• **Work required**
Transcribe the listing below word for word.

==== Available data ====

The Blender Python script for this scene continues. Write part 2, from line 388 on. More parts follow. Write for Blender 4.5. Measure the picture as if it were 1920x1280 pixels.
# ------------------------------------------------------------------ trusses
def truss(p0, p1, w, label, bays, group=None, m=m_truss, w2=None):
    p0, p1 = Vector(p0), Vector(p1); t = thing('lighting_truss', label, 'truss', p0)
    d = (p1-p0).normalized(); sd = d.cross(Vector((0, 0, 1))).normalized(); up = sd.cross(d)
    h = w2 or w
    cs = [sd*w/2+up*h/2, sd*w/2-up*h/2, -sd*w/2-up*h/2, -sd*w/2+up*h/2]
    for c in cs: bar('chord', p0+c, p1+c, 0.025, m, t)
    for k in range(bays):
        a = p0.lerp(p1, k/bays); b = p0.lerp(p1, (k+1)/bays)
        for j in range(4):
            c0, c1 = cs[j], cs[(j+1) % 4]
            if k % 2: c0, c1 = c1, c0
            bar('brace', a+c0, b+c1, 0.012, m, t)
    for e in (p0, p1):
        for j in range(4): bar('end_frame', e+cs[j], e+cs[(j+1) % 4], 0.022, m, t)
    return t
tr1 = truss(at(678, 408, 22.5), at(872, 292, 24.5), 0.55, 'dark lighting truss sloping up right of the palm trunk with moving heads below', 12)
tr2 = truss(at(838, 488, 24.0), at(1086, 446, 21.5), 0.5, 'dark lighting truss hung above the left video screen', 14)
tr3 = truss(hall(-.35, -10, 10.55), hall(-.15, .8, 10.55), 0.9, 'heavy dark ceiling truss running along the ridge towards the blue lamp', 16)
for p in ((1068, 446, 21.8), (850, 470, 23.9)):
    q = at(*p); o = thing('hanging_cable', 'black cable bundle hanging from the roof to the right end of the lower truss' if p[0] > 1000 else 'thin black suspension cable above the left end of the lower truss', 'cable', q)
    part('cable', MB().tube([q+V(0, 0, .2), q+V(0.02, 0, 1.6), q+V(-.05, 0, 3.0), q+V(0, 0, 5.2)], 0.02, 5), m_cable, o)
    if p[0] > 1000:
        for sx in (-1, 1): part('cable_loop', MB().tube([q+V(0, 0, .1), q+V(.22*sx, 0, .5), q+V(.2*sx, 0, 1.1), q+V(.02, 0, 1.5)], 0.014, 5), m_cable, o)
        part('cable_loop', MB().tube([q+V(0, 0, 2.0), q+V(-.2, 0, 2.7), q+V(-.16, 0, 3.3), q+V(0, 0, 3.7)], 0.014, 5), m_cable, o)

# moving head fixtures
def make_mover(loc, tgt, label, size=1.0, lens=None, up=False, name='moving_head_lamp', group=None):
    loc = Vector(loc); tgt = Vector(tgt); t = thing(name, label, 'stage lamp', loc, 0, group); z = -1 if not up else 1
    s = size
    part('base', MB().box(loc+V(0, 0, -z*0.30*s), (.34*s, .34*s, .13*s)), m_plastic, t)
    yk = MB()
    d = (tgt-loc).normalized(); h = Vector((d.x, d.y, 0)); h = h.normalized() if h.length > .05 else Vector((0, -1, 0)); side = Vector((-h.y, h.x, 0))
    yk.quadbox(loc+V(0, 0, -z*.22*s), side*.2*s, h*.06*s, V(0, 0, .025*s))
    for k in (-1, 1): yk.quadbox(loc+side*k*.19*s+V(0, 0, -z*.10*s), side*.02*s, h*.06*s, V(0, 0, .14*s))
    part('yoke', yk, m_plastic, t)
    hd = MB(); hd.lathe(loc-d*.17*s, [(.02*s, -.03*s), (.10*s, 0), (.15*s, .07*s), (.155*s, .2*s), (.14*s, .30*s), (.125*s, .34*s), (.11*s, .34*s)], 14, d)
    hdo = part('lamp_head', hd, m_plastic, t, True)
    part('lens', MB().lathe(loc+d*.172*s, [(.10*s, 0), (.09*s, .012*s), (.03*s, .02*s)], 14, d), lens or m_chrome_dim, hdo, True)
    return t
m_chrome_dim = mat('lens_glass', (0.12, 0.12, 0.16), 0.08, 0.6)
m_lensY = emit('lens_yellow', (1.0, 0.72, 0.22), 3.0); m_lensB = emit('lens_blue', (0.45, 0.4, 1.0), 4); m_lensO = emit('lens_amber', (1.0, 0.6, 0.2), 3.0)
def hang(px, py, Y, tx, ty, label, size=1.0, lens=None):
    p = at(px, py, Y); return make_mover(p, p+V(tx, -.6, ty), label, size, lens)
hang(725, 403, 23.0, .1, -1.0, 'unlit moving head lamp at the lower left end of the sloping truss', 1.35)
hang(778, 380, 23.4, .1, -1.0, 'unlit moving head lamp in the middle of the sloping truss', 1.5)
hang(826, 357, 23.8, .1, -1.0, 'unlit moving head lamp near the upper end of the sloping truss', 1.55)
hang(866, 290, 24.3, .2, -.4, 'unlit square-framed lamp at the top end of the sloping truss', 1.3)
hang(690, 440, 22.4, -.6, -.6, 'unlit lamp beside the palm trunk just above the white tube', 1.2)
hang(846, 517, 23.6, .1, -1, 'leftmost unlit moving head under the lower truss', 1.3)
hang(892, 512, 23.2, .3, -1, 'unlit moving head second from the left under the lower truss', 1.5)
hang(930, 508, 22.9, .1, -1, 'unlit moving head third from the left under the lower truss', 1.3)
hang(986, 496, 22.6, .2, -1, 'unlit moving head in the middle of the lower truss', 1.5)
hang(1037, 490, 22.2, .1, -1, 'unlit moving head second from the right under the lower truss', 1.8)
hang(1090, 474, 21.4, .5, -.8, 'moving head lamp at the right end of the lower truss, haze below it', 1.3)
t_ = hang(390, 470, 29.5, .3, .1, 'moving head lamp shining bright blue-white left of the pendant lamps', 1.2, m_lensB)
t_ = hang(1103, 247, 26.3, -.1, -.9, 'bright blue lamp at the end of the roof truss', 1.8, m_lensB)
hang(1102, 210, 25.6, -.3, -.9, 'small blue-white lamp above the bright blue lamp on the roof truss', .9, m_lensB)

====

• **Solution to this task**
The Blender Python script for this scene continues. Write part 2, from line 388 on. More parts follow. Write for Blender 4.5. Measure the picture as if it were 1920x1280 pixels.
# ------------------------------------------------------------------ trusses
def truss(p0, p1, w, label, bays, group=None, m=m_truss, w2=None):
    p0, p1 = Vector(p0), Vector(p1); t = thing('lighting_truss', label, 'truss', p0)
    d = (p1-p0).normalized(); sd = d.cross(Vector((0, 0, 1))).normalized(); up = sd.cross(d)
    h = w2 or w
    cs = [sd*w/2+up*h/2, sd*w/2-up*h/2, -sd*w/2-up*h/2, -sd*w/2+up*h/2]
    for c in cs: bar('chord', p0+c, p1+c, 0.025, m, t)
    for k in range(bays):
        a = p0.lerp(p1, k/bays); b = p0.lerp(p1, (k+1)/bays)
        for j in range(4):
            c0, c1 = cs[j], cs[(j+1) % 4]
            if k % 2: c0, c1 = c1, c0
            bar('brace', a+c0, b+c1, 0.012, m, t)
    for e in (p0, p1):
        for j in range(4): bar('end_frame', e+cs[j], e+cs[(j+1) % 4], 0.022, m, t)
    return t
tr1 = truss(at(678, 408, 22.5), at(872, 292, 24.5), 0.55, 'dark lighting truss sloping up right of the palm trunk with moving heads below', 12)
tr2 = truss(at(838, 488, 24.0), at(1086, 446, 21.5), 0.5, 'dark lighting truss hung above the left video screen', 14)
tr3 = truss(hall(-.35, -10, 10.55), hall(-.15, .8, 10.55), 0.9, 'heavy dark ceiling truss running along the ridge towards the blue lamp', 16)
for p in ((1068, 446, 21.8), (850, 470, 23.9)):
    q = at(*p); o = thing('hanging_cable', 'black cable bundle hanging from the roof to the right end of the lower truss' if p[0] > 1000 else 'thin black suspension cable above the left end of the lower truss', 'cable', q)
    part('cable', MB().tube([q+V(0, 0, .2), q+V(0.02, 0, 1.6), q+V(-.05, 0, 3.0), q+V(0, 0, 5.2)], 0.02, 5), m_cable, o)
    if p[0] > 1000:
        for sx in (-1, 1): part('cable_loop', MB().tube([q+V(0, 0, .1), q+V(.22*sx, 0, .5), q+V(.2*sx, 0, 1.1), q+V(.02, 0, 1.5)], 0.014, 5), m_cable, o)
        part('cable_loop', MB().tube([q+V(0, 0, 2.0), q+V(-.2, 0, 2.7), q+V(-.16, 0, 3.3), q+V(0, 0, 3.7)], 0.014, 5), m_cable, o)

# moving head fixtures
def make_mover(loc, tgt, label, size=1.0, lens=None, up=False, name='moving_head_lamp', group=None):
    loc = Vector(loc); tgt = Vector(tgt); t = thing(name, label, 'stage lamp', loc, 0, group); z = -1 if not up else 1
    s = size
    part('base', MB().box(loc+V(0, 0, -z*0.30*s), (.34*s, .34*s, .13*s)), m_plastic, t)
    yk = MB()
    d = (tgt-loc).normalized(); h = Vector((d.x, d.y, 0)); h = h.normalized() if h.length > .05 else Vector((0, -1, 0)); side = Vector((-h.y, h.x, 0))
    yk.quadbox(loc+V(0, 0, -z*.22*s), side*.2*s, h*.06*s, V(0, 0, .025*s))
    for k in (-1, 1): yk.quadbox(loc+side*k*.19*s+V(0, 0, -z*.10*s), side*.02*s, h*.06*s, V(0, 0, .14*s))
    part('yoke', yk, m_plastic, t)
    hd = MB(); hd.lathe(loc-d*.17*s, [(.02*s, -.03*s), (.10*s, 0), (.15*s, .07*s), (.155*s, .2*s), (.14*s, .30*s), (.125*s, .34*s), (.11*s, .34*s)], 14, d)
    hdo = part('lamp_head', hd, m_plastic, t, True)
    part('lens', MB().lathe(loc+d*.172*s, [(.10*s, 0), (.09*s, .012*s), (.03*s, .02*s)], 14, d), lens or m_chrome_dim, hdo, True)
    return t
m_chrome_dim = mat('lens_glass', (0.12, 0.12, 0.16), 0.08, 0.6)
m_lensY = emit('lens_yellow', (1.0, 0.72, 0.22), 3.0); m_lensB = emit('lens_blue', (0.45, 0.4, 1.0), 4); m_lensO = emit('lens_amber', (1.0, 0.6, 0.2), 3.0)
def hang(px, py, Y, tx, ty, label, size=1.0, lens=None):
    p = at(px, py, Y); return make_mover(p, p+V(tx, -.6, ty), label, size, lens)
hang(725, 403, 23.0, .1, -1.0, 'unlit moving head lamp at the lower left end of the sloping truss', 1.35)
hang(778, 380, 23.4, .1, -1.0, 'unlit moving head lamp in the middle of the sloping truss', 1.5)
hang(826, 357, 23.8, .1, -1.0, 'unlit moving head lamp near the upper end of the sloping truss', 1.55)
hang(866, 290, 24.3, .2, -.4, 'unlit square-framed lamp at the top end of the sloping truss', 1.3)
hang(690, 440, 22.4, -.6, -.6, 'unlit lamp beside the palm trunk just above the white tube', 1.2)
hang(846, 517, 23.6, .1, -1, 'leftmost unlit moving head under the lower truss', 1.3)
hang(892, 512, 23.2, .3, -1, 'unlit moving head second from the left under the lower truss', 1.5)
hang(930, 508, 22.9, .1, -1, 'unlit moving head third from the left under the lower truss', 1.3)
hang(986, 496, 22.6, .2, -1, 'unlit moving head in the middle of the lower truss', 1.5)
hang(1037, 490, 22.2, .1, -1, 'unlit moving head second from the right under the lower truss', 1.8)
hang(1090, 474, 21.4, .5, -.8, 'moving head lamp at the right end of the lower truss, haze below it', 1.3)
t_ = hang(390, 470, 29.5, .3, .1, 'moving head lamp shining bright blue-white left of the pendant lamps', 1.2, m_lensB)
t_ = hang(1103, 247, 26.3, -.1, -.9, 'bright blue lamp at the end of the roof truss', 1.8, m_lensB)
hang(1102, 210, 25.6, -.3, -.9, 'small blue-white lamp above the bright blue lamp on the roof truss', .9, m_lensB)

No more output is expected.